_WORK REQUIRED_
Scan the entries for the string "part" and give the number of lines that have it, nothing further.

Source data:
-.-.-

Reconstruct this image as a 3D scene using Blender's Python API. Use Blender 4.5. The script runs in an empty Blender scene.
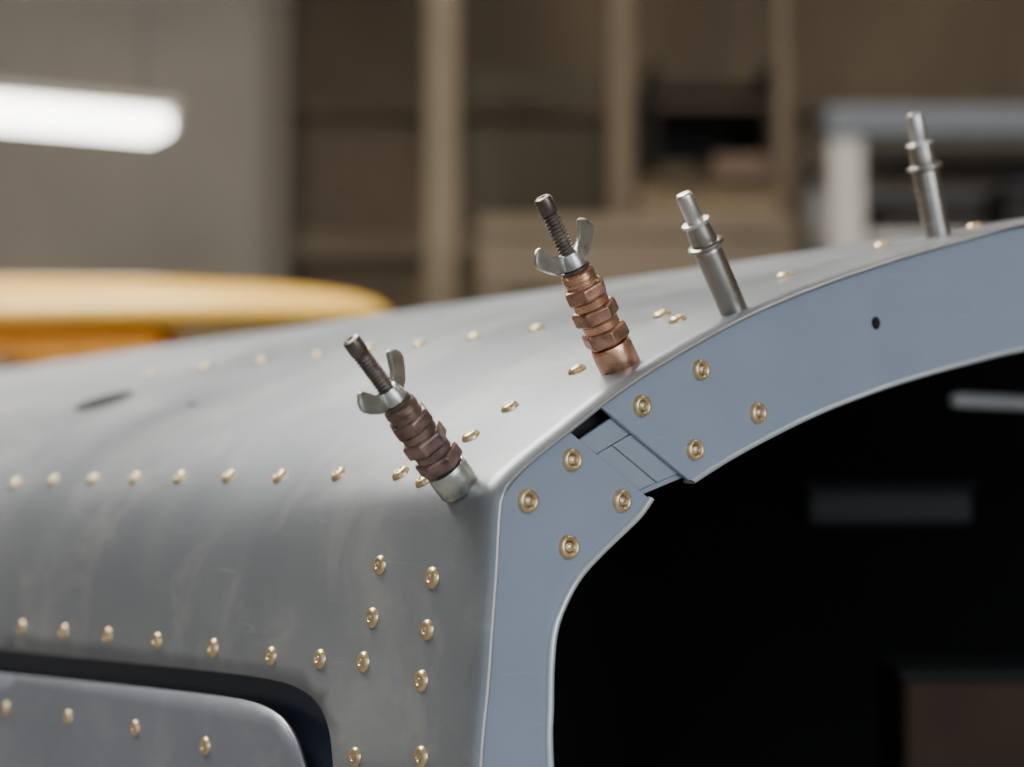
import bpy, math, random, bisect
from mathutils import Vector, Matrix
from mathutils.geometry import delaunay_2d_cdt
random.seed(4)
H=1.4; F=1991.0
PITCH=math.atan(96.5/F)
CAM=Vector((0,0,H))
A=Vector((-1612,1991,0)).normalized()      # fuselage axis, towards the tail
E=Vector((A.y,-A.x,0))                     # across the fuselage
Z=Vector((0,0,1))
def ray(px,py):
    x=(px-512)/F; y=(383.5-py)/F
    c,s=math.cos(PITCH),math.sin(PITCH)
    return Vector((x, c-s*y, s+c*y))
def at(px,py,depth):
    d=ray(px,py); return CAM+d*(depth/d.y)
C0=(ray(560,440)*0.66).dot(A)
def plane_ey(px,py,v=0.0):
    d=ray(px,py); p=d*((C0+v)/d.dot(A)); return (p.dot(E),p.z)
# ---------------------------------------------------------------- materials
def new_mat(name):
    m=bpy.data.materials.new(name); m.use_nodes=True
    nt=m.node_tree; b=nt.nodes['Principled BSDF']; return m,nt,b
def pmat(name,col,rough=0.5,metal=0.0,var=0.12,scale=30,bump=0.0,bscale=200,rvar=0.0,stretch=(1,1,1),col2=None,coat=0,scuff=0,scratch=0):
    m,nt,b=new_mat(name)
    tc=nt.nodes.new('ShaderNodeTexCoord'); mp=nt.nodes.new('ShaderNodeMapping')
    mp.inputs['Scale'].default_value=stretch
    nt.links.new(tc.outputs['Object'],mp.inputs['Vector'])
    n=nt.nodes.new('ShaderNodeTexNoise'); n.inputs['Scale'].default_value=scale; n.inputs['Detail'].default_value=5
    nt.links.new(mp.outputs[0],n.inputs['Vector'])
    r=nt.nodes.new('ShaderNodeValToRGB')
    r.color_ramp.elements[0].position=0.3; r.color_ramp.elements[1].position=0.7
    c1=[max(0,c*(1-var)) for c in col]; c2=[min(1,c*(1+var)) for c in (col2 or col)]
    r.color_ramp.elements[0].color=(*c1,1); r.color_ramp.elements[1].color=(*c2,1)
    nt.links.new(n.outputs['Fac'],r.inputs[0])
    out=r.outputs[0]
    if scuff:
        n3=nt.nodes.new('ShaderNodeTexNoise'); n3.inputs['Scale'].default_value=17; n3.inputs['Detail'].default_value=9; n3.inputs['Roughness'].default_value=0.68; n3.inputs['Distortion'].default_value=0.6
        nt.links.new(tc.outputs['Object'],n3.inputs['Vector'])
        r3=nt.nodes.new('ShaderNodeValToRGB'); r3.color_ramp.elements[0].position=0.50; r3.color_ramp.elements[1].position=0.78
        r3.color_ramp.elements[0].color=(0,0,0,1); r3.color_ramp.elements[1].color=(scuff,scuff,scuff,1)
        nt.links.new(n3.outputs['Fac'],r3.inputs[0])
        mx=nt.nodes.new('ShaderNodeMixRGB'); mx.inputs[2].default_value=(0.60,0.58,0.54,1)
        nt.links.new(r3.outputs[0],mx.inputs[0]); nt.links.new(out,mx.inputs[1]); out=mx.outputs[0]
    if scratch:
        # thin rubbed lines: a stretched, distorted noise cut to a narrow band, masked by a broad one
        m2=nt.nodes.new('ShaderNodeMapping'); m2.inputs['Rotation'].default_value=(0.3,0.5,0.7); m2.inputs['Scale'].default_value=(14,14,160)
        nt.links.new(tc.outputs['Object'],m2.inputs['Vector'])
        n4=nt.nodes.new('ShaderNodeTexNoise'); n4.inputs['Scale'].default_value=1.6; n4.inputs['Detail'].default_value=3; n4.inputs['Distortion'].default_value=0.8
        nt.links.new(m2.outputs[0],n4.inputs['Vector'])
        r4=nt.nodes.new('ShaderNodeValToRGB'); cr_=r4.color_ramp
        cr_.elements[0].position=0.66; cr_.elements[0].color=(0,0,0,1); cr_.elements[1].position=0.74; cr_.elements[1].color=(scratch,)*3+(1,)
        nt.links.new(n4.outputs['Fac'],r4.inputs[0])
        mx=nt.nodes.new('ShaderNodeMixRGB'); mx.inputs[2].default_value=(0.60,0.60,0.58,1)
        nt.links.new(r4.outputs[0],mx.inputs[0]); nt.links.new(out,mx.inputs[1]); out=mx.outputs[0]
    nt.links.new(out,b.inputs['Base Color'])
    b.inputs['Roughness'].default_value=rough; b.inputs['Metallic'].default_value=metal
    if coat: b.inputs['Coat Weight'].default_value=coat
    if rvar:
        mr=nt.nodes.new('ShaderNodeMapRange'); mr.inputs[3].default_value=rough-rvar; mr.inputs[4].default_value=rough+rvar
        nt.links.new(n.outputs['Fac'],mr.inputs[0]); nt.links.new(mr.outputs[0],b.inputs['Roughness'])
    if bump:
        n2=nt.nodes.new('ShaderNodeTexNoise'); n2.inputs['Scale'].default_value=bscale
        nt.links.new(mp.outputs[0],n2.inputs['Vector'])
        bp=nt.nodes.new('ShaderNodeBump'); bp.inputs['Strength'].default_value=bump; bp.inputs['Distance'].default_value=0.0005
        nt.links.new(n2.outputs['Fac'],bp.inputs['Height']); nt.links.new(bp.outputs[0],b.inputs['Normal'])
    return m
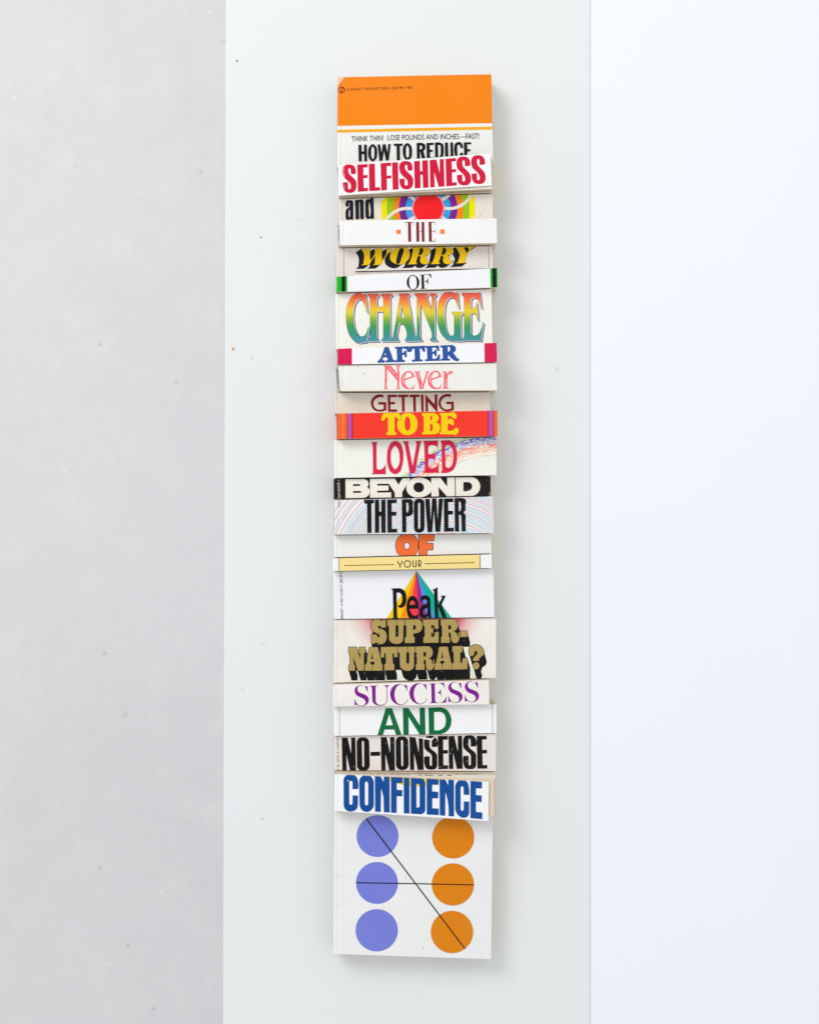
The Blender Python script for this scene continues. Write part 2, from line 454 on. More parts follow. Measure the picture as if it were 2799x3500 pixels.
LAYER = 0.00003
def art(title, name, layers, label=None):
    """one printed part: layers = [(shape, material)], each a hair above the one before"""
    b = BY[title]; me_bm = bmesh.new(); mats = []
    for i, (shape, mat) in enumerate(layers):
        if isinstance(shape, list): shape = fill(shape)
        bm = flat_bm(b, shape, len(mats)); b['lv'] = b.get('lv', 0) + 1
        onto_cover(b, bm, LAYER * b['lv'])
        mats.append(mat)
        tmp = bpy.data.meshes.new('tmp'); bm.to_mesh(tmp); bm.free(); me_bm.from_mesh(tmp); bpy.data.meshes.remove(tmp)
    if not me_bm.faces: me_bm.free(); return
    bmesh.ops.translate(me_bm, verts=me_bm.verts[:], vec=-b['c'])
    o = link(name, me_bm, mats, b['root'])
    if label: o['label'] = label
    return o

def build_book(b):
    q, bq, h = b['wq'], b['bq'], b['h']
    c = sum(bq, Vector()) / 4; c.z = 0; b['c'] = c
    b['x0'] = min(q[0].x, q[3].x); b['x1'] = max(q[1].x, q[2].x)
    root = empty('cut_paperback', c); b['root'] = root
    tag(root, b['look'], 'book', 'cut paperback strips laid in one column')
    stock = paper(b['col'], b['stain']) if b['title'] not in ('beyond', 'to_be') else (
        ink(b['col'], 1.6, (150, 128, 104), 0.5) if b['title'] == 'beyond' else ink(b['col'], 0.25, (255, 200, 170), 0.06))
    b['stock'] = stock
    # front cover: a thin sheet following the bend
    bm = bmesh.new(); bm.faces.new([bm.verts.new(p) for p in (q[3], q[2], q[1], q[0])])
    big = [Vector((p.x, p.y, p.z)) for p in q]
    keep = b['wq']; cen = sum(keep, Vector()) / 4
    for u in CUTS:
        x = b['x0'] + u * (b['x1'] - b['x0'])
        bmesh.ops.bisect_plane(bm, geom=bm.verts[:] + bm.edges[:] + bm.faces[:], dist=1e-7, plane_co=(x, 0, 0), plane_no=(1, 0, 0))
    for v in bm.verts: v.co.z = h + bend(b, v.co.x)
    top = bm.faces[:]
    r = bmesh.ops.extrude_face_region(bm, geom=top)
    nv = [e for e in r['geom'] if isinstance(e, bmesh.types.BMVert)]
    bmesh.ops.translate(bm, verts=nv, vec=(0, 0, -0.00026))
    bmesh.ops.recalc_face_normals(bm, faces=bm.faces[:])
    for f in bm.faces:
        if abs(f.normal.z) < 0.5: f.material_index = 1
    bmesh.ops.translate(bm, verts=bm.verts[:], vec=-c)
    link('front_cover', bm, [stock, paper((236, 230, 220))], root)
    # page block
    ins = 0.0005
    def inset(k):
        p = bq[k].copy(); p.x += (0.0006 if k in (0, 3) else -ins); p.y += (-0.0001 if k in (0, 1) else 0.0001); return p
    low = min(0.0, b['curl']) + 0.0
    bm = bmesh.new(); tv = []; bv = []
    ztop = lambda x: h + min(0, bend(b, max(x, b['x0'] + 0.011 * (b['x1'] - b['x0'])))) - (0.0032 if b['block'] else 0.0004)
    N = 12
    rows = []
    for j in range(N + 1):
        s = j / N
        a = inset(0).lerp(inset(1), s); d = inset(3).lerp(inset(2), s)
        rows.append((a, d))
    for a, d in rows:
        za = ztop(a.x)
        tv.append((bm.verts.new((a.x, a.y, za)), bm.verts.new((d.x, d.y, za))))
        bv.append((bm.verts.new((a.x, a.y, 0.0003)), bm.verts.new((d.x, d.y, 0.0003))))
    for j in range(N):
        bm.faces.new((tv[j][0], tv[j][1], tv[j+1][1], tv[j+1][0]))
        bm.faces.new((bv[j][0], bv[j+1][0], bv[j+1][1], bv[j][1]))
        bm.faces.new((tv[j][0], tv[j+1][0], bv[j+1][0], bv[j][0]))
        bm.faces.new((tv[j][1], bv[j][1], bv[j+1][1], tv[j+1][1]))
    bm.faces.new((tv[0][0], bv[0][0], bv[0][1], tv[0][1]))
    fe = bm.faces.new((tv[N][0], tv[N][1], bv[N][1], bv[N][0])); fe.material_index = 1
    bmesh.ops.recalc_face_normals(bm, faces=bm.faces[:])
    bmesh.ops.translate(bm, verts=bm.verts[:], vec=-c)
    link('page_block', bm, [pages(b['pg']), pages(b['edge'] or (242, 218, 172), tuple(int(x * .86) for x in (b['edge'] or (232, 200, 150))))], root)
    # back cover
    bm = bmesh.new()
    p = [bq[3], bq[2], bq[1], bq[0]]
    lo_ = [bm.verts.new((v.x, v.y, 0.0)) for v in p]; hi_ = [bm.verts.new((v.x, v.y, 0.00026)) for v in p]
    bm.faces.new(lo_[::-1]); bm.faces.new(hi_)
    for i in range(4): bm.faces.new((lo_[i], lo_[(i+1) % 4], hi_[(i+1) % 4], hi_[i]))
    bmesh.ops.translate(bm, verts=bm.verts[:], vec=-c)
    link('back_cover', bm, paper((236, 230, 220)), root)
    # spine: a bulging strip from the front cover's left edge down to the table
    bm = bmesh.new(); prof = []
    K = 9; zt = h - 0.00075
    for k in range(K):
        s = k / (K - 1)
        prof.append((0.00002 + b['lean'] * s ** 1.1 + 0.0003 * math.sin(math.pi * s), zt * (1 - s) + 0.0001 * s))
    M = 6; grid = []
    e0, e1 = (q[0], q[3]) if not b['block'] else (bq[0], bq[3])
    for j in range(M + 1):
        p = e0.lerp(e1, j / M)
        grid.append([bm.verts.new((p.x - o_, p.y, z)) for o_, z in prof])
    for j in range(M):
        for k in range(K - 1):
            bm.faces.new((grid[j][k], grid[j][k+1], grid[j+1][k+1], grid[j+1][k]))
    bmesh.ops.solidify(bm, geom=bm.faces[:], thickness=0.00025)
    bmesh.ops.recalc_face_normals(bm, faces=bm.faces[:])
    bmesh.ops.translate(bm, verts=bm.verts[:], vec=-c)
    smat = stock if b['spine'] == b['col'] else paper(b['spine'], 0.15)
    b['sp'] = link('spine', bm, smat, root)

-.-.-

_SOLUTION TO THIS EXERCISE_
2